Setelah selesai menjalani latihan selama dua bulan, mereka kembali ke Indonesia, namun sudah banyak berubah. Sultan tidak lagi menjadi menteri pertahanan, organisasi intelijen BISAP (Biro Informasi Staf Angkatan Perang) dibubarkan dan penggantinya setiap angkatan perang memiliki unit intelijen sendiri. Sumitro di Biro Keamanan kemudian mengumpulkan agen alumni Saipan dalam organisasi Firma Ksatria.
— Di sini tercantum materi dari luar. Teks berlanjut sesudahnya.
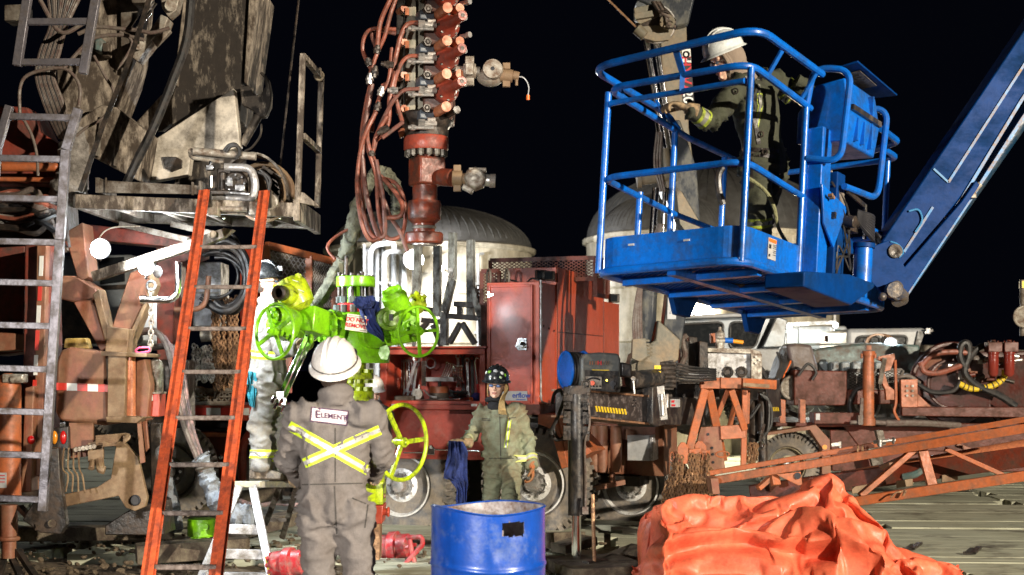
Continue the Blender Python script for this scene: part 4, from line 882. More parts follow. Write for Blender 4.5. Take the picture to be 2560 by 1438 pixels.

Sepanjang tahun 1953, mereka dikirim ke berbagai tempat di Indonesia untuk melakukan berbagai macam tugas. Misalnya, Kartono Kadri ditugas ke Pontianak, Kalimantan Barat, untuk membuat survei mendalam tentang penduduk setempat yang keturunan Tionghoa dan berusaha menarik simpati mereka kepada Indonesia.
Walaupun kontingen pertama lulusan Saipan tidak didayagunakan secara penuh, pada pertengahan 1953 Amerika menganggap proyek ini layak untuk dilanjutkan. “Demikian juga pendapat Sultan dan Wakil Presiden, yang ternyata telah menugaskan Sumitro untuk menyusun peserta gelombang kedua yang berjumlah sembilanbelas orang guna dikirimkan ke Saipan,” tulis Ken Conboy, yang juga menulis buku tentang Kopassus.
Kontingen kedua ini diterbangkan dengan menggunakan pesawat amfibi dari sebuah pantai di Sulawesi Utara. Sesudah tiga bulan menjalani latihan di pangkalan CIA, mereka kembali dan mendarat di pantai selatan Jawa. Ketika gelombang kedua ini kembali ke Indonesia keadaan politik sedang tidak menentu.
Menurut Ken Conboy, walaupun para lulusan Saipan tetap menjadi anggota Firma Ksatria, tetapi bakat dan kemampuan mereka tidak terpakai sama sekali; beberapa dari mereka memilih kembali menuntut ilmu di universitas, dan lainnya menjadi pegawai di beberapa departemen pemerintah. Ironisnya, gerakan pemberontak di Sumatera dan Sulawesi mulai menerima bantuan rahasia CIA dan dua gelombang pemberontak Sumatera dikirim ke Saipan untuk menerima pelatihan yang sama.